─── Supplied entries ───
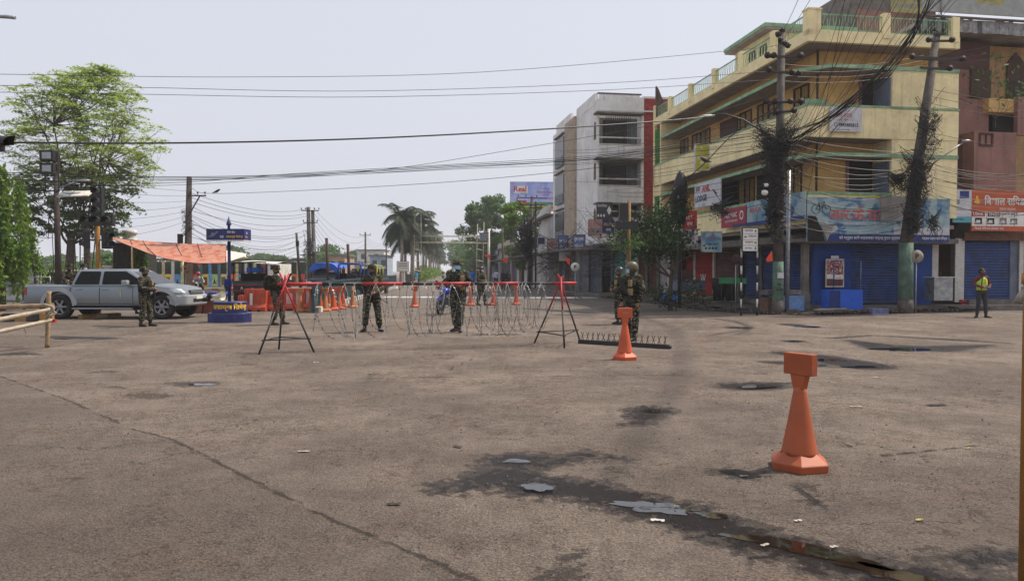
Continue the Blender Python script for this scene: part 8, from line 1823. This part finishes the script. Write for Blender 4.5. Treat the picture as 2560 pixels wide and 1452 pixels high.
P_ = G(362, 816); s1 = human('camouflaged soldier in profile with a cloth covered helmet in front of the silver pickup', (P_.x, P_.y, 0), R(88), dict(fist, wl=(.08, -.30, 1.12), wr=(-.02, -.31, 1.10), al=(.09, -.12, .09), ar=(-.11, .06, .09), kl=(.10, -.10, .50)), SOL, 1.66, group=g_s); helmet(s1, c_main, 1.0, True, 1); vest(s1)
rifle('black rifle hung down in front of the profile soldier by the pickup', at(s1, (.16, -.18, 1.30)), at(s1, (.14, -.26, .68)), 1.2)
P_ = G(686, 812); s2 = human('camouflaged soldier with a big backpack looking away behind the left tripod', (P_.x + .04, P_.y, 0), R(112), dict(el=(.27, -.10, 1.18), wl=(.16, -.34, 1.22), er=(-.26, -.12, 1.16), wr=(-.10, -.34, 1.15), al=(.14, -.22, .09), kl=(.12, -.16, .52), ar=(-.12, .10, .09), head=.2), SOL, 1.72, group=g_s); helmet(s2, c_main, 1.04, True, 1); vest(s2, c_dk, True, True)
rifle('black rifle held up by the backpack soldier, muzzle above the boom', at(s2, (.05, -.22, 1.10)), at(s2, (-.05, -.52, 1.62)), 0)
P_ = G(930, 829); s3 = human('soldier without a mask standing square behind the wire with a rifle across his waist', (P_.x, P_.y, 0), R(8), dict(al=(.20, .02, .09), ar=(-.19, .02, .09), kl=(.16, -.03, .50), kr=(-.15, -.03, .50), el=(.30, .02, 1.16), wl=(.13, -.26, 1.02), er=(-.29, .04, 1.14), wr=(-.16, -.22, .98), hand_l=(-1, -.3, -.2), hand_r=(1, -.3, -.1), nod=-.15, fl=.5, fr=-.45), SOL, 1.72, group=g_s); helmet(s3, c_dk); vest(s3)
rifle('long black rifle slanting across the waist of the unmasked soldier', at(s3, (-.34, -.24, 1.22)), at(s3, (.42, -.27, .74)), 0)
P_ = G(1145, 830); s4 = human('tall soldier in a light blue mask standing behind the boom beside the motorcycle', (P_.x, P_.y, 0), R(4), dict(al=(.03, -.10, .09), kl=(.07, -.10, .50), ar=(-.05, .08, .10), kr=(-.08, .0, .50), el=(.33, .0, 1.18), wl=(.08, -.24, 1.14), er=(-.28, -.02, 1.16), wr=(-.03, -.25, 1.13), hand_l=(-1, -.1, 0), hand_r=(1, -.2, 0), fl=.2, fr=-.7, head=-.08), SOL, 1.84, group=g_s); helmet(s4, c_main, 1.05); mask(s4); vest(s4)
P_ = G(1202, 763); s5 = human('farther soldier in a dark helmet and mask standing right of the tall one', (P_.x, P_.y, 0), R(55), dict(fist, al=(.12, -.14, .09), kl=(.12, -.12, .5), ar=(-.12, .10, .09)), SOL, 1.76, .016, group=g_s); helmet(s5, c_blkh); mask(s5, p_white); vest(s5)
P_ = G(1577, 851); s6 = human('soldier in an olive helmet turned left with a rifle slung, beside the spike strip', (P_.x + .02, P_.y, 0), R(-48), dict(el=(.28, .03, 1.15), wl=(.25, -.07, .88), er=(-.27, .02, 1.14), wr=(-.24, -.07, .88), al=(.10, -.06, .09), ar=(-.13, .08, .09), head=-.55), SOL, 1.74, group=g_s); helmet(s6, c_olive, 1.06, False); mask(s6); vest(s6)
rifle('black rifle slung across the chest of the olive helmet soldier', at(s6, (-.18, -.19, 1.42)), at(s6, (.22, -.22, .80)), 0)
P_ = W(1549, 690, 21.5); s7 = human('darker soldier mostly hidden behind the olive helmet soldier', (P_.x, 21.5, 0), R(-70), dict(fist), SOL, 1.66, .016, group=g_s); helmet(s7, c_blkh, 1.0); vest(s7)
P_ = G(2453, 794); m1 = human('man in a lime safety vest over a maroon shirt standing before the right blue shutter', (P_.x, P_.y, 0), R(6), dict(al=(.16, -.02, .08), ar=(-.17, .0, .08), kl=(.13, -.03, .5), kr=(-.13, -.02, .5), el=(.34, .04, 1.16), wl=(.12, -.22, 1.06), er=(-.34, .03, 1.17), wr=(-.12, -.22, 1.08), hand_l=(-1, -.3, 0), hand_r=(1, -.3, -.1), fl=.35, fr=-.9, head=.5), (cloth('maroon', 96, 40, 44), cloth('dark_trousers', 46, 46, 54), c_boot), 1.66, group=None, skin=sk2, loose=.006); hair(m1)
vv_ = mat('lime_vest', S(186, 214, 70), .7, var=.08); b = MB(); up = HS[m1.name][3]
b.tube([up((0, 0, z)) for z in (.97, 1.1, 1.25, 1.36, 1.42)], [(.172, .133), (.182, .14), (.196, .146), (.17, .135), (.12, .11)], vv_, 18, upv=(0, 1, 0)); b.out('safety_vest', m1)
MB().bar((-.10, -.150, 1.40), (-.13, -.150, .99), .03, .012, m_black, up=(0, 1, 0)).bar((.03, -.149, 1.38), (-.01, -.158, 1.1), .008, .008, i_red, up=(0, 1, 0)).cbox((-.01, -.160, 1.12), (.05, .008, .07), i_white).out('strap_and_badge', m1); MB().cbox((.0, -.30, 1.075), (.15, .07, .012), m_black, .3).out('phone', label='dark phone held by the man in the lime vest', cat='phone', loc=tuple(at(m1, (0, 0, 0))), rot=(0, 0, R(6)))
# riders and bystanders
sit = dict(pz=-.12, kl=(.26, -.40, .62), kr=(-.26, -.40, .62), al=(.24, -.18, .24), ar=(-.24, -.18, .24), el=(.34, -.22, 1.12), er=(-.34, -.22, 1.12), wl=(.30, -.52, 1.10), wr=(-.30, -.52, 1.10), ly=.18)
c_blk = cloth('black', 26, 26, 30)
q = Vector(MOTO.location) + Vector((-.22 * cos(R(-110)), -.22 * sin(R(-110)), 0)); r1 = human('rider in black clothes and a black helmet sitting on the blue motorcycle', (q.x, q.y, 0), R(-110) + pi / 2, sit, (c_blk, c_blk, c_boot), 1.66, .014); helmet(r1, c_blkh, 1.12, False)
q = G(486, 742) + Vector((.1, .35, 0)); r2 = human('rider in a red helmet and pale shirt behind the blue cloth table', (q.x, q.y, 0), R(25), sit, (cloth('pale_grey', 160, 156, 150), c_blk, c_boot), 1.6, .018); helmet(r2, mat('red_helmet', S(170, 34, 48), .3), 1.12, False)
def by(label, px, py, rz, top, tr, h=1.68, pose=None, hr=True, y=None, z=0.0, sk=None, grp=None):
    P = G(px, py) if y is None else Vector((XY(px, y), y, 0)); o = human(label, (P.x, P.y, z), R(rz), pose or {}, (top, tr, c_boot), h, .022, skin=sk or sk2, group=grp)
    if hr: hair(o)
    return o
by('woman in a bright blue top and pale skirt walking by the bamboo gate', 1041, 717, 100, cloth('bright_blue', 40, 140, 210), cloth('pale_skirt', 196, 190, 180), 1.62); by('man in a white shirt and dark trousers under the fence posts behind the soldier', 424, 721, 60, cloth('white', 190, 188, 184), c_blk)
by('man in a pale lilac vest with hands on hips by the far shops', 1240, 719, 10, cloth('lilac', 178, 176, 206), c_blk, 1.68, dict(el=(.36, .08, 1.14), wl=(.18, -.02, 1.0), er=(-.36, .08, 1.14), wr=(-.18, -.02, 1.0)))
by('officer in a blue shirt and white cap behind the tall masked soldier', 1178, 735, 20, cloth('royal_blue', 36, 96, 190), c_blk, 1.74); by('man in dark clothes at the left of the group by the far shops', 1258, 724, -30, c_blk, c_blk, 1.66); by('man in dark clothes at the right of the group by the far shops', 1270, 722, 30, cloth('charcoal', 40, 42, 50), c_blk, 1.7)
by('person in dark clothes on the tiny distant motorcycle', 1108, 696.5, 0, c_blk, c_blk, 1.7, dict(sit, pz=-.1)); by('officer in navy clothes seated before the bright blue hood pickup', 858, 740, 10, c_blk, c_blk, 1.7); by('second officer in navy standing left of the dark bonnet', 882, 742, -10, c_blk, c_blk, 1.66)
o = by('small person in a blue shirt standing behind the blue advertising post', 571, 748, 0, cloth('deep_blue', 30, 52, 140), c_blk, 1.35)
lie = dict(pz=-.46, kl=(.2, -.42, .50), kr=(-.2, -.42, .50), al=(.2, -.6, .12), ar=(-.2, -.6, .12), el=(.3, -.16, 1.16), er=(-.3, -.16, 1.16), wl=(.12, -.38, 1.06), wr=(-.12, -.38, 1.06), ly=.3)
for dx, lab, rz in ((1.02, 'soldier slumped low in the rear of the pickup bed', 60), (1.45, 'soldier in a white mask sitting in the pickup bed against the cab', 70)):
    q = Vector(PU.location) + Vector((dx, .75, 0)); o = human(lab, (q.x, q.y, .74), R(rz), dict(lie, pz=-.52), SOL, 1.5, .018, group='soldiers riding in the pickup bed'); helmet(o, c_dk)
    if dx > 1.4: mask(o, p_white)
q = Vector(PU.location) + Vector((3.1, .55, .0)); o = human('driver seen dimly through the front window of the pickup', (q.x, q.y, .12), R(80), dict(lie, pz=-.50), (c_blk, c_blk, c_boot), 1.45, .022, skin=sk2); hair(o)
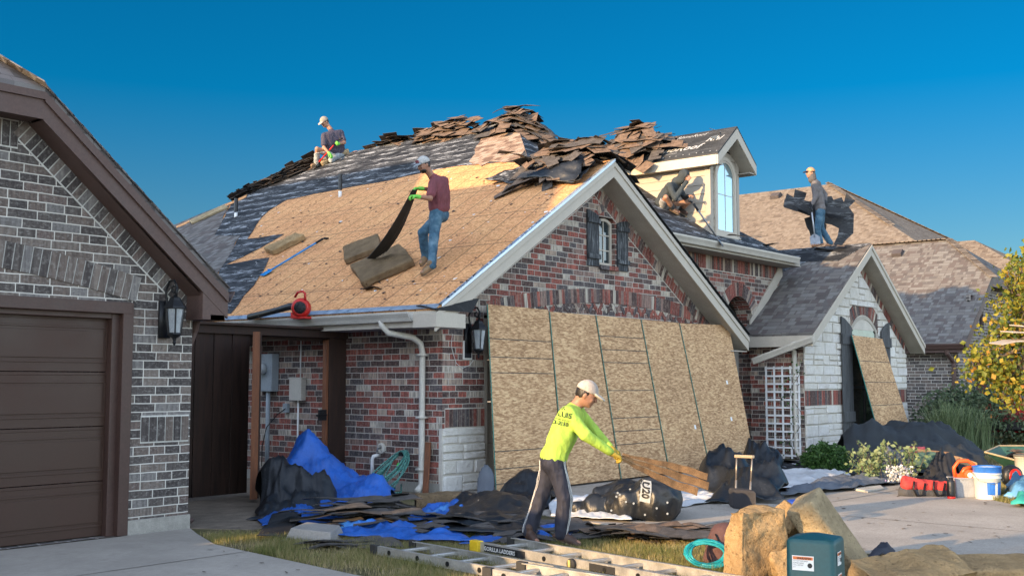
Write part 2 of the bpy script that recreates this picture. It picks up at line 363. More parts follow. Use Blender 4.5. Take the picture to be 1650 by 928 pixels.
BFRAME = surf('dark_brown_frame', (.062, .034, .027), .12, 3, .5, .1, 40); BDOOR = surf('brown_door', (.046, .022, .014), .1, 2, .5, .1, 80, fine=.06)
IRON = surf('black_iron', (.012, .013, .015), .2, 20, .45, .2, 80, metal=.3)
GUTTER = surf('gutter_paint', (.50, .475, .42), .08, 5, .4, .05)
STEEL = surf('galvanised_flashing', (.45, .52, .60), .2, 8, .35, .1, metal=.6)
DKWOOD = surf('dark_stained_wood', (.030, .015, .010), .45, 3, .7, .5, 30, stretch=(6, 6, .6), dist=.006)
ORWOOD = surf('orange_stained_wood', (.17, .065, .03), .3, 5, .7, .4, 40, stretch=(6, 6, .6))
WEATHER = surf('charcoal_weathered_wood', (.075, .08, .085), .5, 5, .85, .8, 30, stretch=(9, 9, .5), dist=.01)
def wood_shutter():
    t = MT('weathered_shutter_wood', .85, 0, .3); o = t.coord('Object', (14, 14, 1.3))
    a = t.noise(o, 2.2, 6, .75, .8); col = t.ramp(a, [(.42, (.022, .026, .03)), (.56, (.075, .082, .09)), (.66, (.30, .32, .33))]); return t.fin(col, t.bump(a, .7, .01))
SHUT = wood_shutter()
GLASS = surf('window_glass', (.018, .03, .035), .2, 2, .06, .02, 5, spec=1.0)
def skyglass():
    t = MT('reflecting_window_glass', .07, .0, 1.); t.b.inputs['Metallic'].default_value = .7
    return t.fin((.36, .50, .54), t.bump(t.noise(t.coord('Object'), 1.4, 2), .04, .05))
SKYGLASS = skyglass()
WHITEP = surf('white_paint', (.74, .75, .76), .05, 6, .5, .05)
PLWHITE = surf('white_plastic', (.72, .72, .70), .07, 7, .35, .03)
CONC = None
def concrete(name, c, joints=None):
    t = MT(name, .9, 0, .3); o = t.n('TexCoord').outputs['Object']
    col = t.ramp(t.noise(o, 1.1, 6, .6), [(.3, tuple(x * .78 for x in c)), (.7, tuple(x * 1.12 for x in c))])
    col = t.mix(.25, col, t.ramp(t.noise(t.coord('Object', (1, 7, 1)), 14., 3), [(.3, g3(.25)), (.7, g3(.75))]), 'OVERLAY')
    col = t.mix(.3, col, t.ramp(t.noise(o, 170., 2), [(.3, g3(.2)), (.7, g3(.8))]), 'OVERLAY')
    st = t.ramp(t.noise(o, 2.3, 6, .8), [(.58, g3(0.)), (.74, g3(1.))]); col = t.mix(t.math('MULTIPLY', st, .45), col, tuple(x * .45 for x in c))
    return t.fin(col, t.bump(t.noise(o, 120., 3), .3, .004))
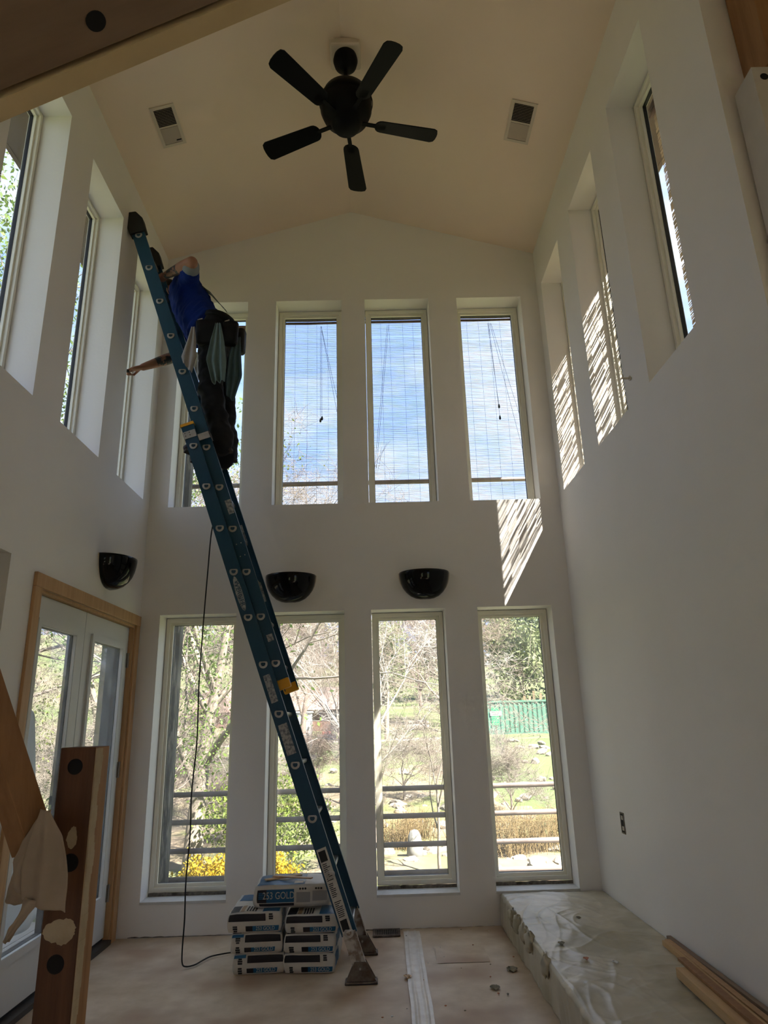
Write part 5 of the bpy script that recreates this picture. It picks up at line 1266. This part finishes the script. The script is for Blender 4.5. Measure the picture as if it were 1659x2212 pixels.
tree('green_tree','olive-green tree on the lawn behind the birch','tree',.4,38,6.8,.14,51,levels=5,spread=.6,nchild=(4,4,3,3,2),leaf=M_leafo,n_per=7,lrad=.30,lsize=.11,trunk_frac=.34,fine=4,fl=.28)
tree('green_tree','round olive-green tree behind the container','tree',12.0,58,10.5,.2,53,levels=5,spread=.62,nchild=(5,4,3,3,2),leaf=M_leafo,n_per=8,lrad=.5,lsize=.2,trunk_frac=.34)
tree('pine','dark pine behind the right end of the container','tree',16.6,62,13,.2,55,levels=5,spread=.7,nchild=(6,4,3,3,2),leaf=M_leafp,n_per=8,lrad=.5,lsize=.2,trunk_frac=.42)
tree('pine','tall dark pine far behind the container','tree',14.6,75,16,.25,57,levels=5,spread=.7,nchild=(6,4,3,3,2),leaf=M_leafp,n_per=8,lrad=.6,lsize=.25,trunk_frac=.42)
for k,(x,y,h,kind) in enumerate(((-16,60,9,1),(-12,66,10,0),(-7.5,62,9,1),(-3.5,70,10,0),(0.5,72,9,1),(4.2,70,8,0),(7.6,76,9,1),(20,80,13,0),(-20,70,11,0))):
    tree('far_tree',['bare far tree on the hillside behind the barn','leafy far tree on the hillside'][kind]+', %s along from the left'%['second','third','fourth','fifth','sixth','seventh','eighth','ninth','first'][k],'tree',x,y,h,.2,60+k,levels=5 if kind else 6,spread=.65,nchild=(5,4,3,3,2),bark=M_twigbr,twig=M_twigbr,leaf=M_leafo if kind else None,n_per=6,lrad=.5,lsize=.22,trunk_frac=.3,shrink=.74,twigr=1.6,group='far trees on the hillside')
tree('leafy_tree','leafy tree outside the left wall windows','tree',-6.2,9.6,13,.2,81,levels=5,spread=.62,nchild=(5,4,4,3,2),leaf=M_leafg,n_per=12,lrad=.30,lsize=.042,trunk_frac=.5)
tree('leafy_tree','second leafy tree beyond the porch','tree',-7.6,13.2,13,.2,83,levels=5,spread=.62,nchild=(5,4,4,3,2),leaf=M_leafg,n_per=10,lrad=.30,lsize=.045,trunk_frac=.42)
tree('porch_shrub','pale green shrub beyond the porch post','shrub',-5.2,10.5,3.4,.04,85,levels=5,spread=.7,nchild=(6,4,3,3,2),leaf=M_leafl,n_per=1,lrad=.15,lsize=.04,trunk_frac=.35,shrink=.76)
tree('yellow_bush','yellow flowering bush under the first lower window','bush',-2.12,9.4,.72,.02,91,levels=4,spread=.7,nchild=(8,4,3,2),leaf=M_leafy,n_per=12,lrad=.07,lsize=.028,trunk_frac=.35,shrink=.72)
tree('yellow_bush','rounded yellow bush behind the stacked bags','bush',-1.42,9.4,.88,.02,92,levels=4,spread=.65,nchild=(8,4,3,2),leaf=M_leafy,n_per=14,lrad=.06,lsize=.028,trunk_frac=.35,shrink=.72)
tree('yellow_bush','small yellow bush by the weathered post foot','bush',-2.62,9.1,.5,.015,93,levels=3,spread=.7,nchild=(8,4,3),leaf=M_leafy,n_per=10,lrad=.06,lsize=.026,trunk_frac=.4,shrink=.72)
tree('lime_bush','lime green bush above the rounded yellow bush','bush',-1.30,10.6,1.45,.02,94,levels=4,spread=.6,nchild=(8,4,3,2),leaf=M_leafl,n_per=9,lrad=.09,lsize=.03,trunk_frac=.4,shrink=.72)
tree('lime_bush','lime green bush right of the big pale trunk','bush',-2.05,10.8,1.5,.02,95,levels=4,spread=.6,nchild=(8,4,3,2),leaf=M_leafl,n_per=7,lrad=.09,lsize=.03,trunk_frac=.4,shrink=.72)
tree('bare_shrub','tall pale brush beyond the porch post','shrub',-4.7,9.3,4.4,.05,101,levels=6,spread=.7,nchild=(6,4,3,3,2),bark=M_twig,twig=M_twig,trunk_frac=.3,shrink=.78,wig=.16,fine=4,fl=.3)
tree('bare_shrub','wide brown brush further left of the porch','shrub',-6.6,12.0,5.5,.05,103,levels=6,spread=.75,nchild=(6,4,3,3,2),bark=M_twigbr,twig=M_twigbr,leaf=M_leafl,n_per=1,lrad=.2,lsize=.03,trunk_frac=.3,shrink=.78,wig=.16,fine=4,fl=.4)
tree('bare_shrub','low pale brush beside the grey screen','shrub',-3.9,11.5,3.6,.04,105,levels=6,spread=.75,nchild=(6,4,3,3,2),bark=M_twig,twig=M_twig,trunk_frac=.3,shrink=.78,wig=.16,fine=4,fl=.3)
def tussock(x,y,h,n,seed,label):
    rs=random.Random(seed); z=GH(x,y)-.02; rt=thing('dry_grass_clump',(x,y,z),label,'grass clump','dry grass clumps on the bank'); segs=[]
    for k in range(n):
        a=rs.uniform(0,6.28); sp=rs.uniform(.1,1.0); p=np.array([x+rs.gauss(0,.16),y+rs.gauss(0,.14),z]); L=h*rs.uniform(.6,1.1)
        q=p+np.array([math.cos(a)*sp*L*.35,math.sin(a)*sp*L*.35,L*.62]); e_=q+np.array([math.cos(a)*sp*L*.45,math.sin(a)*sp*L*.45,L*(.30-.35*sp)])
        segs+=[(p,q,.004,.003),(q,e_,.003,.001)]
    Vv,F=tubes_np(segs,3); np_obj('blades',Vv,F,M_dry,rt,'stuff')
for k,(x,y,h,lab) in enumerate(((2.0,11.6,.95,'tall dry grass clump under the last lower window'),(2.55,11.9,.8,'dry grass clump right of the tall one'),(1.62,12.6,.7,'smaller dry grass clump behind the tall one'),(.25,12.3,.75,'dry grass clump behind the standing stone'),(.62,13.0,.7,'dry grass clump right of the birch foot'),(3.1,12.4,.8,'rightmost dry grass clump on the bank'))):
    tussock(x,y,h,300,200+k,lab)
───
* Aim: Return every line in the listing that contains the word "picture".

* Answer to the task:
Continue the Blender Python script for this scene: part 8, from line 1823. This part finishes the script. Write for Blender 4.5. Treat the picture as 2560 pixels wide and 1452 pixels high.
Write part 2 of the bpy script that recreates this picture. It picks up at line 363. More parts follow. Use Blender 4.5. Take the picture to be 1650 by 928 pixels.
Write part 5 of the bpy script that recreates this picture. It picks up at line 1266. This part finishes the script. The script is for Blender 4.5. Measure the picture as if it were 1659x2212 pixels.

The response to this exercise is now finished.